Ilegítimo porque não é um assunto que exija a realização de
um referendo. Não há posições extremadas, nem um debate público aceso. Não que
esse seja o critério para haver referendos. Mas, os referendos, pela sua
natureza de apenas aceitarem um sim ou um não, são perigosos e prestam-se a
discussões demagógicas. E, por isso, justifica-se que apenas haja referendos de
questões verdadeiramente discutidas. Como foi o caso da interrupção voluntária
da gravidez ou da regionalização. Mas mais. Realizar um referendo sobre
situações concretas, sobre famílias concretas, é mais do que ilegítimo. É
imoral.
Acima de tudo, é o mais cobarde dos referendos. Cobarde
porque foi apenas um estratagema inventado para evitar a aprovação de uma lei.

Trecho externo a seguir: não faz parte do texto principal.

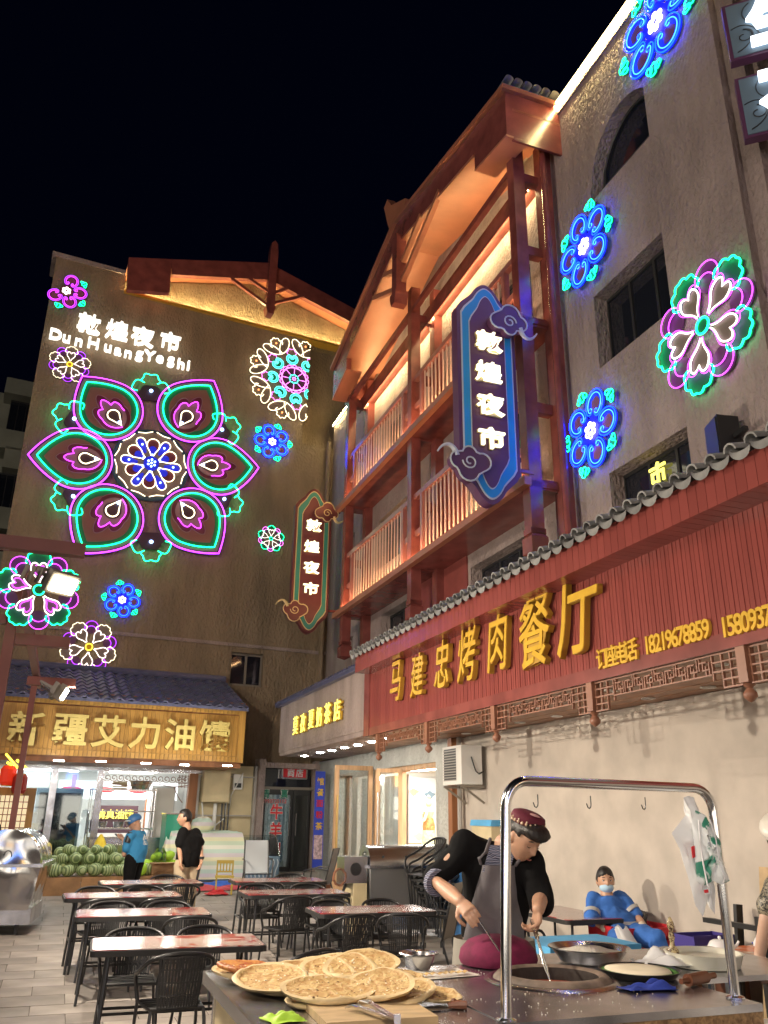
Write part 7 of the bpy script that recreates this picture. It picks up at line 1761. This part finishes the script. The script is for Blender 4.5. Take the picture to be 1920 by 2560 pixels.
def vox(b, name, parent, voxel, smooth_it=4, fold=0.0, fscale=9.0, stretch=(1, 1, 1)):
    me = b.mesh('tmp'); o = bpy.data.objects.new('tmp', me); col.objects.link(o)
    m = o.modifiers.new('r', 'REMESH'); m.mode = 'VOXEL'; m.voxel_size = voxel
    if smooth_it: s_ = o.modifiers.new('s', 'SMOOTH'); s_.iterations = smooth_it; s_.factor = .5
    dg = bpy.context.evaluated_depsgraph_get(); dg.update()
    out_ = bpy.data.meshes.new_from_object(o.evaluated_get(dg)); bpy.data.objects.remove(o)
    out_.name = name; inv = MW[parent.name].inverted()
    if fold:
        ns = [v.normal.copy() for v in out_.vertices]
        for v, n_ in zip(out_.vertices, ns):
            q = Vector((v.co.x * stretch[0], v.co.y * stretch[1], v.co.z * stretch[2])) * fscale
            v.co += n_ * (fold * (mnoise.noise(q) + .5 * mnoise.noise(q * 2.3)))
    out_.transform(inv); out_.materials.clear(); out_.materials.append(MT[b.mats[0]]); smooth(out_, 80); out_.update()
    return mesh_obj(name, out_, parent)
def head_frame(c, fwd, up, s=1.0):
    f = Vector(fwd).normalized(); u = Vector(up); u = (u - f * u.dot(f)).normalized(); r_ = f.cross(u)      # local x right(image), -y forward
    m = Matrix((r_, -f, u)).transposed().to_4x4()
    return Matrix.Translation(c) @ m @ Matrix.Scale(s, 4)
def head_shape(p):
    x, y, z = p.x * .076, p.y * .094, p.z * .115
    g = lambda a, s_: math.exp(-(a / s_) ** 2)
    if p.z < .1:
        t = min(1, (.1 - p.z)); x *= 1 - .30 * t ** 1.4; y = y * (1 - .12 * t) - .010 * t
    if p.z > 0: y += .006 * p.z
    if p.y < 0:
        f = -p.y
        y -= f * (.021 * g(x, .011) * g(z + .022, .020) + .010 * g(x, .009) * g(z + .002, .022))
        y += f * .010 * (g(abs(x) - .031, .014) * g(z - .004, .012))
        y -= f * .005 * g(z - .030, .012) * g(x, .05)
        y -= f * .007 * g(x, .020) * g(z + .062, .010); y += f * .003 * g(x, .02) * g(z + .0625, .003)
        y -= f * .008 * g(x, .02) * g(z + .098, .014)
        y -= f * .004 * g(abs(x) - .042, .016) * g(z + .025, .018)
    return Vector((x, y, z))
def add_head(b, H, neck_to, nr=.056):
    b.ball((0, 0, 0), 1, 44, 34, X=H, fn=head_shape)
    for s_ in (-1, 1): b.ball((s_ * .077, .008, -.008), .024, 10, 8, (.42, .75, 1.25), X=H)
    limb(b, [H @ Vector((0, .025, -.06)), Vector(neck_to)], (nr, nr * 1.12))
    return b
def hair(parent, H, hl, name='hair', k=1.0, m='hair', fringe=0.0, seed=1, bulk=.13):
    def f(p):
        e = hl(p); kk = max(0, min(1, e * 4)); q = head_shape(p) if (p.y > -.2 or e <= 0) else Vector((p.x * .076, p.y * .094, p.z * .115))
        nz = mnoise.noise(Vector((p.x * 4 + seed, p.y * 4, p.z * 1.8))) * .04
        r_ = (1 + (bulk + nz) * kk) if e > 0 else .86
        if fringe and p.y < -.3 and e > 0: r_ += fringe * max(0, 1 - abs(p.z - .45) * 2)
        return q * r_ * k
    b = MB(H).mat(m).ball((0, 0, 0), 1, 40, 30, fn=f); return b.build(name, parent, 70, world=True)
def face(parent, H, gaze_down=False, eyes=True, mouth=True, brow='hair'):
    for s_ in (-1, 1):
        if eyes:
            MB(H).mat('hair').tube([(s_ * .018, -.0855, .031), (s_ * .032, -.0860, .0355), (s_ * .047, -.079, .030)], [.0022, .0034, .0018], 5).build('eyebrow', parent, world=True)
            if not gaze_down: MB(H).mat('porcelain').ball((s_ * .031, -.0765, .006), .0105, 10, 7, (1.15, .55, .55)).mat('hair').ball((s_ * .031, -.0815, .006), .0048, 8, 6, (1, .5, 1)).build('eye', parent, world=True)
            MB(H).mat('hair').tube([(s_ * .020, -.083, .004 if gaze_down else .010), (s_ * .031, -.0865, .001 if gaze_down else .013), (s_ * .043, -.080, .003 if gaze_down else .010)], .0016, 5).build('eyelash', parent, world=True)
    if mouth: MB(H).mat('lip' if 'lip' in MT else 'skin').tube([(-.019, -.0905, -.0615), (0, -.0965, -.0610), (.019, -.0905, -.0615)], [.0018, .0034, .0018], 6).build('mouth', parent, world=True)
mat('lip', (.30, .09, .07), .4)
def hand(b, wrist, tip_dir, palm_n, s=1.0, curl=.9, grip=None):
    """palm, four unequal bent fingers, thumb leaving the side of the palm"""
    w = Vector(wrist); f = Vector(tip_dir).normalized(); n = Vector(palm_n); n = (n - f * n.dot(f)).normalized(); r_ = f.cross(n)   # n: from the back of the hand towards the palm side
    k = w + f * .085 * s
    torso(b, [(w, .026 * s, .020 * s, r_, n), (w + f * .03 * s, .036 * s, .018 * s, r_, n), (k, .042 * s, .014 * s, r_, n)], 12)
    for i, L in enumerate((.072, .080, .074, .058)):
        base = k + r_ * (i - 1.5) * .0205 * s - f * .008 * s; d = f; p = [base]
        seg = [L * .45, L * .30, L * .25]
        for j, sg_ in enumerate(seg):
            a = curl * (.55 + .35 * j) + .06 * i; d = (f * math.cos(a) + n * math.sin(a)).normalized(); p.append(p[-1] + d * sg_ * s)
        limb(b, p, [.0100 * s, .0092 * s, .0084 * s, .0072 * s], 8)
    t0 = w + f * .028 * s - r_ * .030 * s
    t1 = t0 + (f * .55 - r_ * .75 + n * .25).normalized() * .038 * s; t2 = t1 + (f * .75 - r_ * .1 + n * .65).normalized() * .030 * s; t3 = t2 + (f * .55 + r_ * .35 + n * .75).normalized() * .025 * s
    limb(b, [t0, t1, t2, t3], [.015 * s, .0125 * s, .011 * s, .0085 * s], 8)
    return b
zq = lambda x, y: (1000 + x * .2893, 1950 + y * .2893)
def V(x, y, dep): return YP(*zq(x, y), dep)

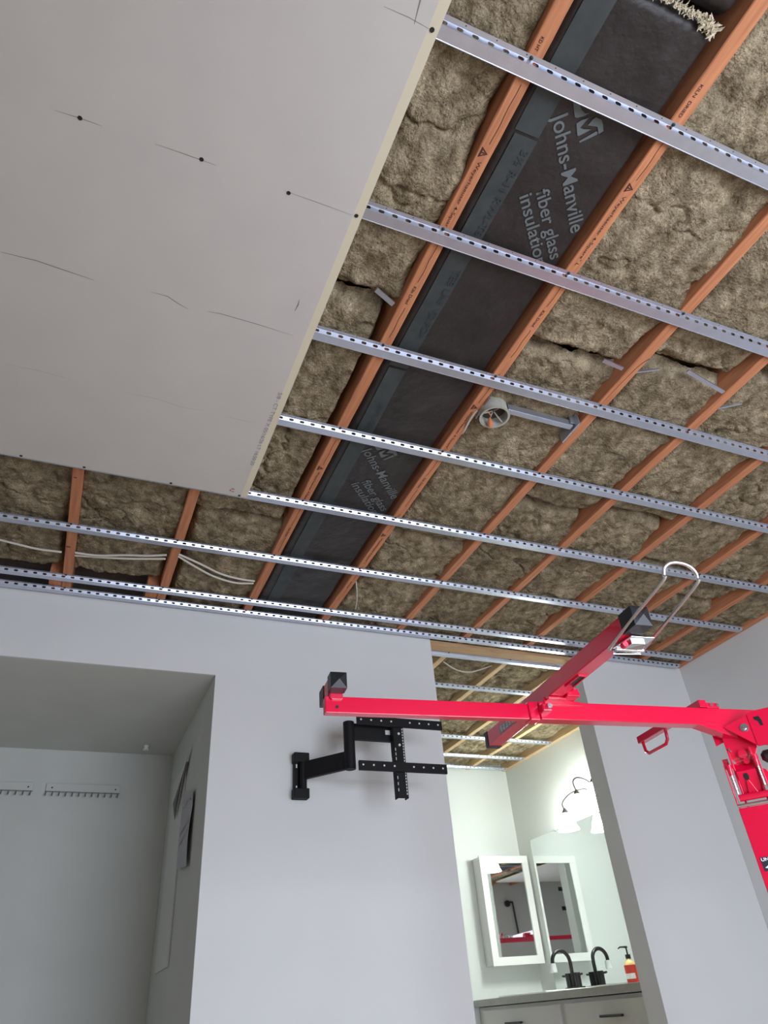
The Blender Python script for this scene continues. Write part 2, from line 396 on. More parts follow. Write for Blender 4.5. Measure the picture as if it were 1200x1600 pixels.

Não se viu nenhuma discussão parlamentar sobre o assunto. Não se ouviram
argumentos contra. Não se fez a votação final da lei da coadoção. Era nesta
votação que quem era contra a coadoção se podia levantar e explicar as suas
razões. É para isso que serve o Parlamento. Para discutir e para falar em
representação dos eleitores. Não para devolver a palavra a esses eleitores
porque dá jeito para impedir uma lei que, em circunstâncias normais, seria
aprovada.
Mas a maior cobardia é mesmo utilizar um assunto sensível
para algumas famílias para se poderem exibir credenciais impecáveis e
direitinhas a favor da família. Não destas famílias reais e concretas. Mas das
famílias ideais e imaginadas. Foi fácil. Bastou pôr as convicções à porta do
Parlamento. Bem fechadas num cacifo para saírem cá para fora quando passar a
borrasca e for apropriado. Abstenções, declarações de voto acompanhadas da
votação a favor do referendo, saídas do hemiciclo no momento da votação e alegações
que o referendo é caro, não chegariam aos calcanhares de um único deputado que
se tivesse levantado e dito que era contra a coadoção. É que, enquanto este
teria as suas razões, aos outros, nem as razões lhes pertencem.